§ Exercise requirements
Every line from the start of the entries up to and including the one bearing "(.16, .16, .16), .4, .9), st, bevel=.006)" must be printed verbatim, without the pictures.

§ Record excerpts
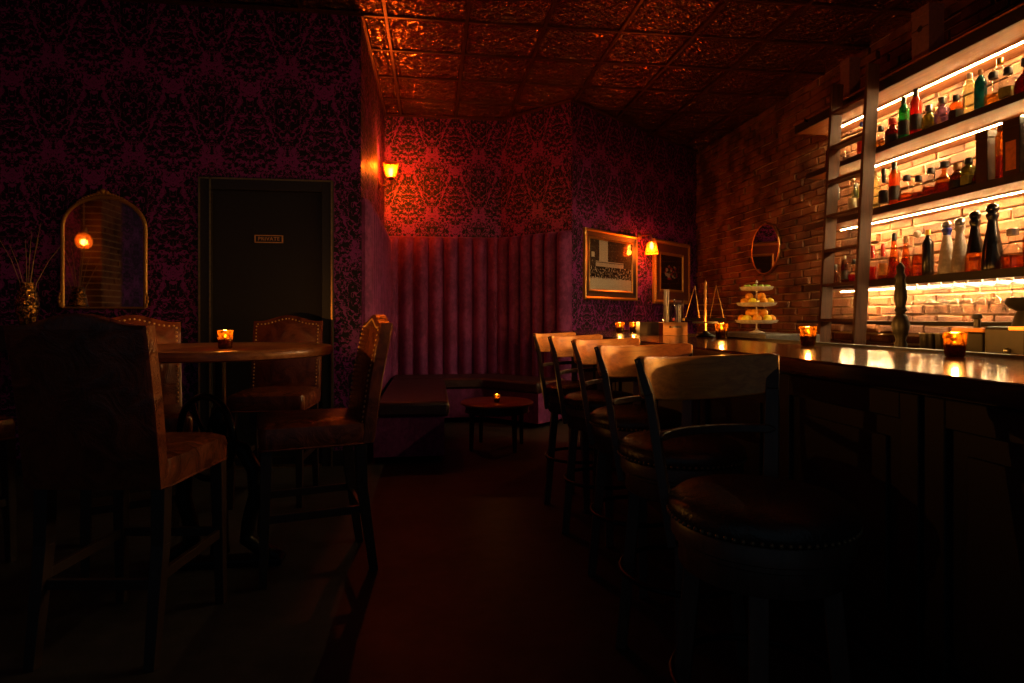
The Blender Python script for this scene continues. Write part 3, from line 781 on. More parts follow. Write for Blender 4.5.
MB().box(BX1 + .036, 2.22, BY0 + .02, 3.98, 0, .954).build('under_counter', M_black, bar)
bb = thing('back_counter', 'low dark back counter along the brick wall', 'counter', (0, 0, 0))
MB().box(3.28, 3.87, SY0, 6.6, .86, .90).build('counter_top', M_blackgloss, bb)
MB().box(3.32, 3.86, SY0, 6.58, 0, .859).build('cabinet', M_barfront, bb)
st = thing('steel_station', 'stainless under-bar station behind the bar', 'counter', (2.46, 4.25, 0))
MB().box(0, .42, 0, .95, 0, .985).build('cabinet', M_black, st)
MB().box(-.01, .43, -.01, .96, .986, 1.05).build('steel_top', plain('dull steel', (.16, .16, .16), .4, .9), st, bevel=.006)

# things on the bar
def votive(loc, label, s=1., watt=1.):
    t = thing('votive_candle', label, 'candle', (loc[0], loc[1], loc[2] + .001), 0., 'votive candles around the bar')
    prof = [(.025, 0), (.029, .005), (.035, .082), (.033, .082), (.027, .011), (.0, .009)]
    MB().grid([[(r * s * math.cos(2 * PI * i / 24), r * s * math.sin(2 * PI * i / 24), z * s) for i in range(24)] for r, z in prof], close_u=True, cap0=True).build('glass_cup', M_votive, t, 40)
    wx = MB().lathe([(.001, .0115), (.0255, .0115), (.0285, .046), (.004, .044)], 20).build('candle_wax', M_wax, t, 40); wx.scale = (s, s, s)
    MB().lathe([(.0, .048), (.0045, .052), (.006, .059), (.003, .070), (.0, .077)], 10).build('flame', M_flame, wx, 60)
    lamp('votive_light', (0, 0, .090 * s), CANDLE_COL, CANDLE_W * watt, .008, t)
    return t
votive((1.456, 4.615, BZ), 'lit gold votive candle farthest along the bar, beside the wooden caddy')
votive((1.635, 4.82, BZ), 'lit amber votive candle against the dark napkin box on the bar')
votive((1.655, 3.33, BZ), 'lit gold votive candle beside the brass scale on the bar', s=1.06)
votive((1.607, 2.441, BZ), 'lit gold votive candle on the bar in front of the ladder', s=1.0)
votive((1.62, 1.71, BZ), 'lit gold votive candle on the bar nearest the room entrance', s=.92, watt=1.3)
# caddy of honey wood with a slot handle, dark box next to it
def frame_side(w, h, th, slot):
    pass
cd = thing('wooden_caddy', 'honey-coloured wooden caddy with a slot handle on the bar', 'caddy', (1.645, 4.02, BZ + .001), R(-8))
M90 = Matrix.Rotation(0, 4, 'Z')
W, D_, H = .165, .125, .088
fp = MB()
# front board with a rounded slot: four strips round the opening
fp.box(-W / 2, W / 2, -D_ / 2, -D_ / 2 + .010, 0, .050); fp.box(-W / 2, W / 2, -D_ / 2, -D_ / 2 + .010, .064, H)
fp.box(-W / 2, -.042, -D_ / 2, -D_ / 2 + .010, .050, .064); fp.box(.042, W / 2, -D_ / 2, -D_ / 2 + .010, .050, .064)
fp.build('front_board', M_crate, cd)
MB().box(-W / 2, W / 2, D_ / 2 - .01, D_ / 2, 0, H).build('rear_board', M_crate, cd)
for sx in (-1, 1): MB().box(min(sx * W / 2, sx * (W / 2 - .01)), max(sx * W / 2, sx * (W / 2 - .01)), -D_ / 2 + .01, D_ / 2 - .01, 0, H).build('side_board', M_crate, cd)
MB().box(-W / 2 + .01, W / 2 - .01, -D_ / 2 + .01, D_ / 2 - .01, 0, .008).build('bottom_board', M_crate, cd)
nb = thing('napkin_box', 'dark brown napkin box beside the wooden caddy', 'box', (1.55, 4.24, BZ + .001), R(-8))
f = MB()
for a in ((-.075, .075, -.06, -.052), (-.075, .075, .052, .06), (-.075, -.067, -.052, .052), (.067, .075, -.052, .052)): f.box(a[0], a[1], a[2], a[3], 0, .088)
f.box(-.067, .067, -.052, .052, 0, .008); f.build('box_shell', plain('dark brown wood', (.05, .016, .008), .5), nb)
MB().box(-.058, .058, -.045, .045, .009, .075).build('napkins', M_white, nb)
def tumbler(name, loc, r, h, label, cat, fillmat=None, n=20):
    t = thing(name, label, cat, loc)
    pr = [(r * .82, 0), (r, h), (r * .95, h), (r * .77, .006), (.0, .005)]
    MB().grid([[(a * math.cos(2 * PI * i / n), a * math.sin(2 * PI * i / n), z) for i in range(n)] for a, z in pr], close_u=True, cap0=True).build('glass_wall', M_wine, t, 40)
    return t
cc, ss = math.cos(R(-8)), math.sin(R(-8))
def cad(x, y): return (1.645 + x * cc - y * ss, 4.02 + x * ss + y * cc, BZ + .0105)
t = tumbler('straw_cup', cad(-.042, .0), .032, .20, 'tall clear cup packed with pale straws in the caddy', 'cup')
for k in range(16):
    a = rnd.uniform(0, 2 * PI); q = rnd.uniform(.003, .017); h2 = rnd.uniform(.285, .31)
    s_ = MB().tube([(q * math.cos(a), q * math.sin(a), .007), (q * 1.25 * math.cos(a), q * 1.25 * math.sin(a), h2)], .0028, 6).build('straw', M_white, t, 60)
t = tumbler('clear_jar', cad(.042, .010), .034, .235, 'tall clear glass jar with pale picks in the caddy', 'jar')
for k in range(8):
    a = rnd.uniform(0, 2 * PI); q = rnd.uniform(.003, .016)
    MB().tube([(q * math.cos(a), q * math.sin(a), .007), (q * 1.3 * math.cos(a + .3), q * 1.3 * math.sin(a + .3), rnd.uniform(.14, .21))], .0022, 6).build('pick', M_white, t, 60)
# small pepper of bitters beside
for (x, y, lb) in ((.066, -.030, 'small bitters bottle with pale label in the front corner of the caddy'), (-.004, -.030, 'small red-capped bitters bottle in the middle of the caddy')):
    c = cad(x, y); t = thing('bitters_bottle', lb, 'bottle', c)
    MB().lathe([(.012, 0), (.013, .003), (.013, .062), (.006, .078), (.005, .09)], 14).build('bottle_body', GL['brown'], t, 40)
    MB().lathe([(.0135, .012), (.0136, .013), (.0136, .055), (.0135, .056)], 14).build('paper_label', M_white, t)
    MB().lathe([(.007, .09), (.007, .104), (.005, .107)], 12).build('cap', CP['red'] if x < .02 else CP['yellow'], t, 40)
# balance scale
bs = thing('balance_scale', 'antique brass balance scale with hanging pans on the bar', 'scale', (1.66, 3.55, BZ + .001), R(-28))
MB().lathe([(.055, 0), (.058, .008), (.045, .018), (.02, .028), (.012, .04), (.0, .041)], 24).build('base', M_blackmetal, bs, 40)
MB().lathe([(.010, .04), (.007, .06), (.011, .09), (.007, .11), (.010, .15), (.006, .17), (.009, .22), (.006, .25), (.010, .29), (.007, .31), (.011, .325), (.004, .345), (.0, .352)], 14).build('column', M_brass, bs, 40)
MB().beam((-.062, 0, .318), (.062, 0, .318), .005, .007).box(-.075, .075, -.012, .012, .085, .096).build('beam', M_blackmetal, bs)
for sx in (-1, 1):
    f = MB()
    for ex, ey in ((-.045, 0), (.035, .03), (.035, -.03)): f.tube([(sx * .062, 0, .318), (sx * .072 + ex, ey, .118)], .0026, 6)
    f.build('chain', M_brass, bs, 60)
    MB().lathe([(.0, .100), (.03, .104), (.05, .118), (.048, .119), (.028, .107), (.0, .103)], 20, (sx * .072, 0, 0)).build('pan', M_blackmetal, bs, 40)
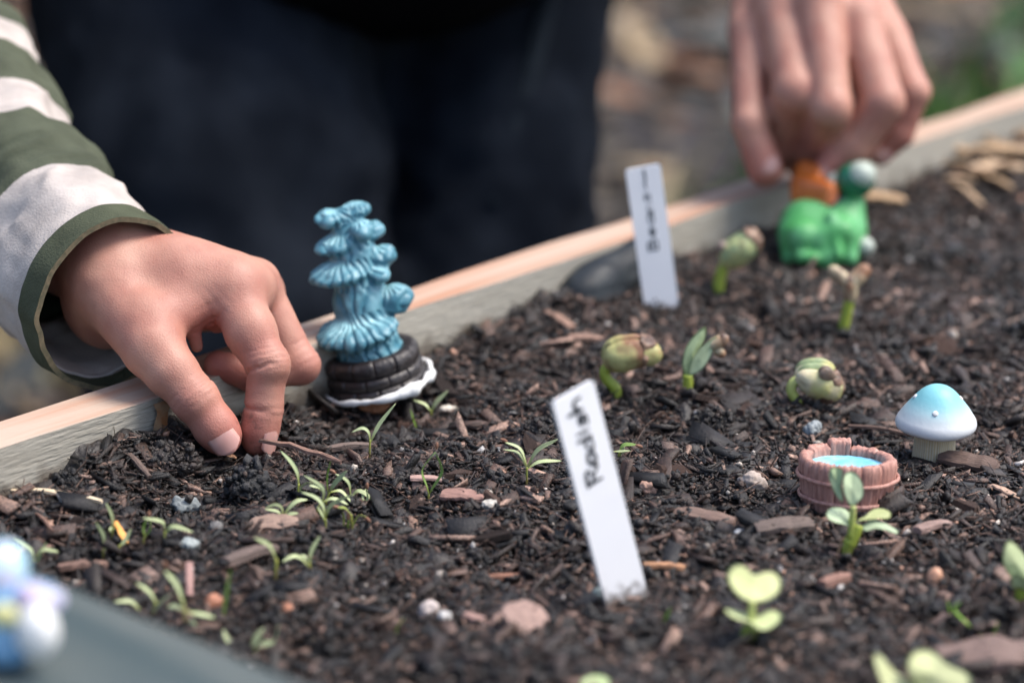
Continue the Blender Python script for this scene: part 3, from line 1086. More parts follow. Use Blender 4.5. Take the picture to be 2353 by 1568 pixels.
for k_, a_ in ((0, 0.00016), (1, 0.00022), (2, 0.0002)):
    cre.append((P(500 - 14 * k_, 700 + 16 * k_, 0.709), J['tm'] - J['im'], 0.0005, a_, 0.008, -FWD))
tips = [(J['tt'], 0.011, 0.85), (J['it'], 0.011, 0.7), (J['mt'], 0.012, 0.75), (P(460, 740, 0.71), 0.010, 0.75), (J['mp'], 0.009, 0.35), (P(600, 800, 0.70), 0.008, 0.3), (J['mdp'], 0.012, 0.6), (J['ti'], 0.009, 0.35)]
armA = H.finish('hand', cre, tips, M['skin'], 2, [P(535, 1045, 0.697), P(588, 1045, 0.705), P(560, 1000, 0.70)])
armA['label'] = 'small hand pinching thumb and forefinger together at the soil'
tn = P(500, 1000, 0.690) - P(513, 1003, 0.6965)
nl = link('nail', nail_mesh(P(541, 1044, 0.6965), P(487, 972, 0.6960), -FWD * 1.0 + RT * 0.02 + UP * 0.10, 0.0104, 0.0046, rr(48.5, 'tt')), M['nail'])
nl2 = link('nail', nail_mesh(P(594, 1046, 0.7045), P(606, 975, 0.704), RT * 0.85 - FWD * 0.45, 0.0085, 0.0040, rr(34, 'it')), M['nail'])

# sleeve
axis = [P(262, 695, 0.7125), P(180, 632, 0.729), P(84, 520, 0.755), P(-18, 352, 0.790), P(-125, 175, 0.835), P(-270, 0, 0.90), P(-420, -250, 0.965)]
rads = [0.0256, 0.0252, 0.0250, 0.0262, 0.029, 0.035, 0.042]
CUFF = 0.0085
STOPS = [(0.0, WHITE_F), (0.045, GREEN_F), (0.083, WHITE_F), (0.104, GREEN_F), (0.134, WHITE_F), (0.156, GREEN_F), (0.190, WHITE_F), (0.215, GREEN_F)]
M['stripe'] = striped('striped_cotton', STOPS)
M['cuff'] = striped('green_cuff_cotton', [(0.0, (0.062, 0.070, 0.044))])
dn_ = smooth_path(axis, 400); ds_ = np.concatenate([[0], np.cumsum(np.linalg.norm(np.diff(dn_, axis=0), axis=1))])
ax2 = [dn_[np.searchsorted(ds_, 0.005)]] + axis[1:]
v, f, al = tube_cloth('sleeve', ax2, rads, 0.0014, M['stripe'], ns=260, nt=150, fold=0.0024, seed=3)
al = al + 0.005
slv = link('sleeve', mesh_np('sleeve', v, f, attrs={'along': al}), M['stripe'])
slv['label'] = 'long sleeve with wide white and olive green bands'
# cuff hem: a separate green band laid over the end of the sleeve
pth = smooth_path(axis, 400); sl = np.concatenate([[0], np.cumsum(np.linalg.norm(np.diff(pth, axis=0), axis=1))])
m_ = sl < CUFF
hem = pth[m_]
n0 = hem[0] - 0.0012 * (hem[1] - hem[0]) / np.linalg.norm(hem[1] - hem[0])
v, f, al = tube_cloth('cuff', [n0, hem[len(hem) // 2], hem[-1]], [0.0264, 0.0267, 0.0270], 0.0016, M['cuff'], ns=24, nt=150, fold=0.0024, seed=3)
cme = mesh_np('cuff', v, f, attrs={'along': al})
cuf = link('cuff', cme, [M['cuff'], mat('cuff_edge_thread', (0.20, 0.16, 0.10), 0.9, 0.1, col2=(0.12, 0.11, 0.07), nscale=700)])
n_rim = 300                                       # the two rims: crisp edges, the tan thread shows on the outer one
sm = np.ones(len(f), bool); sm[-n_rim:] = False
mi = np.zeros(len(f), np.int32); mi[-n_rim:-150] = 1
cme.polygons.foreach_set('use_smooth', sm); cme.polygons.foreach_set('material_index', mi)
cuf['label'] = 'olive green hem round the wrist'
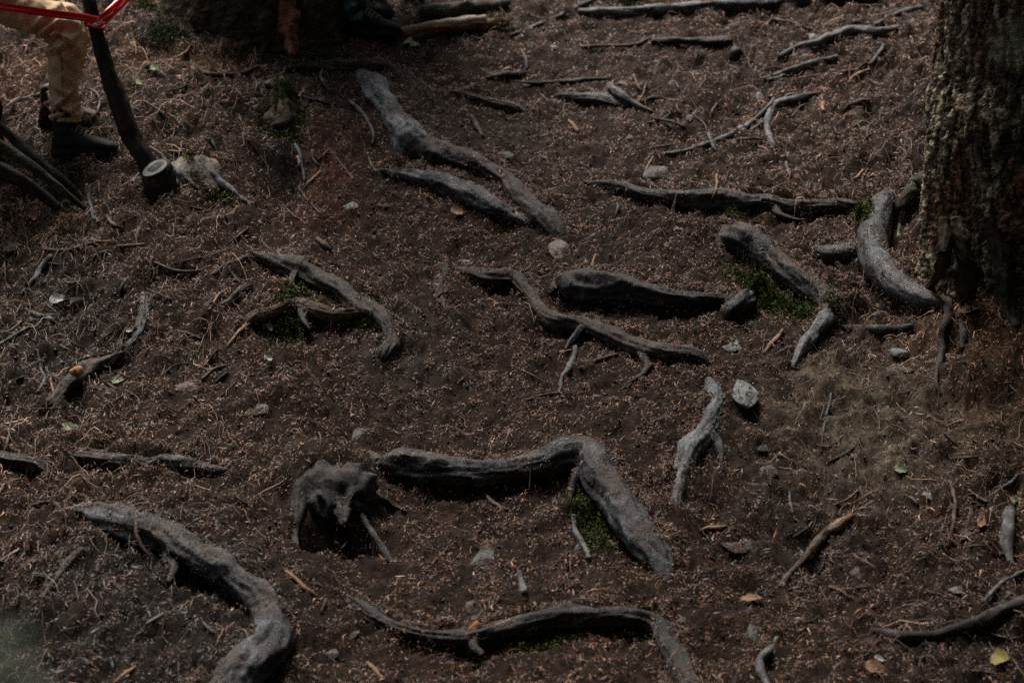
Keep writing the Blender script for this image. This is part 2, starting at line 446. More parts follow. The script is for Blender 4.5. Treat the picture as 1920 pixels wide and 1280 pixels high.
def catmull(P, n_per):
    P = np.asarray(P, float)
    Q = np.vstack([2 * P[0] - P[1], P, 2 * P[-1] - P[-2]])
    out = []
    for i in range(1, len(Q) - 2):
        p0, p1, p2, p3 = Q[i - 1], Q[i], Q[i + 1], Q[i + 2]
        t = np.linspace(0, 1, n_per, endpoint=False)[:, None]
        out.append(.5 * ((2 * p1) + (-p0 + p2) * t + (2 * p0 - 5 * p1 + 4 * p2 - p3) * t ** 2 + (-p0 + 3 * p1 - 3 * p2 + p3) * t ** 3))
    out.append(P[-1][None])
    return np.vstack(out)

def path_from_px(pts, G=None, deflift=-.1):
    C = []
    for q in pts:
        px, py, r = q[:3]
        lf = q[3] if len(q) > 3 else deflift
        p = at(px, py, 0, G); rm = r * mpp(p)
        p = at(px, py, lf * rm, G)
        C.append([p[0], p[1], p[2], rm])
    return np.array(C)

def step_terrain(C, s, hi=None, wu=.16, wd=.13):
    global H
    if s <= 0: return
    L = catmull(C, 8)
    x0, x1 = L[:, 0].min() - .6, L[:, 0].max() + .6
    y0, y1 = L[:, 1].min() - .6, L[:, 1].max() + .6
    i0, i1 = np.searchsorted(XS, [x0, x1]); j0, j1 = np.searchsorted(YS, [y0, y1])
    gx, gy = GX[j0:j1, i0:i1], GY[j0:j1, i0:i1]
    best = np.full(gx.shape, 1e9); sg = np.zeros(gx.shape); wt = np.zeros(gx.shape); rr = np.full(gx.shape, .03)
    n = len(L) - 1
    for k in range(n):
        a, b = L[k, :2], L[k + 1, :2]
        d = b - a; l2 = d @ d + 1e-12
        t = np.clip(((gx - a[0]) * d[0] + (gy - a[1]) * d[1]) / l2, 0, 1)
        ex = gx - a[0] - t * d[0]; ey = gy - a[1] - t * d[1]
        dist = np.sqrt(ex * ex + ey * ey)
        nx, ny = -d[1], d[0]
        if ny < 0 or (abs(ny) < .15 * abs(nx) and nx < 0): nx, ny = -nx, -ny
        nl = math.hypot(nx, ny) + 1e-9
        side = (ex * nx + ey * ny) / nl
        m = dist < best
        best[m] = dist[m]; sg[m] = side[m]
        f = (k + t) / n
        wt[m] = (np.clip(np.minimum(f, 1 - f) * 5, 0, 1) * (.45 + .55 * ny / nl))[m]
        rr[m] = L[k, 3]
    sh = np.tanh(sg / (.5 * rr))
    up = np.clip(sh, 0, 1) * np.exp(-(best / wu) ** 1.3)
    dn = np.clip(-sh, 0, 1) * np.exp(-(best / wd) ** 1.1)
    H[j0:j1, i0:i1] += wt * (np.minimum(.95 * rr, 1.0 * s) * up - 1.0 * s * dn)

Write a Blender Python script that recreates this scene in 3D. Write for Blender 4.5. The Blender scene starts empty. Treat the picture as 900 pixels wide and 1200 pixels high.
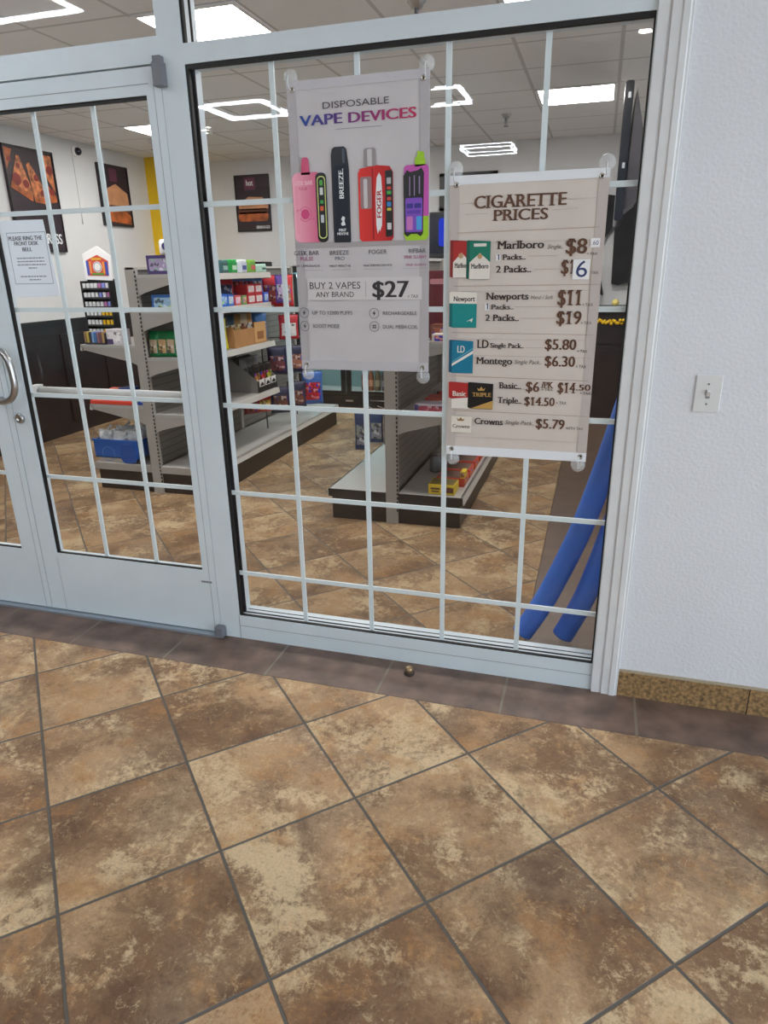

§ Right answer
The Blender Python script for this scene continues. Write part 3, from line 781 on. More parts follow. Write for Blender 4.5.
MB().box(BX1 + .036, 2.22, BY0 + .02, 3.98, 0, .954).build('under_counter', M_black, bar)
bb = thing('back_counter', 'low dark back counter along the brick wall', 'counter', (0, 0, 0))
MB().box(3.28, 3.87, SY0, 6.6, .86, .90).build('counter_top', M_blackgloss, bb)
MB().box(3.32, 3.86, SY0, 6.58, 0, .859).build('cabinet', M_barfront, bb)
st = thing('steel_station', 'stainless under-bar station behind the bar', 'counter', (2.46, 4.25, 0))
MB().box(0, .42, 0, .95, 0, .985).build('cabinet', M_black, st)
MB().box(-.01, .43, -.01, .96, .986, 1.05).build('steel_top', plain('dull steel', (.16, .16, .16), .4, .9), st, bevel=.006)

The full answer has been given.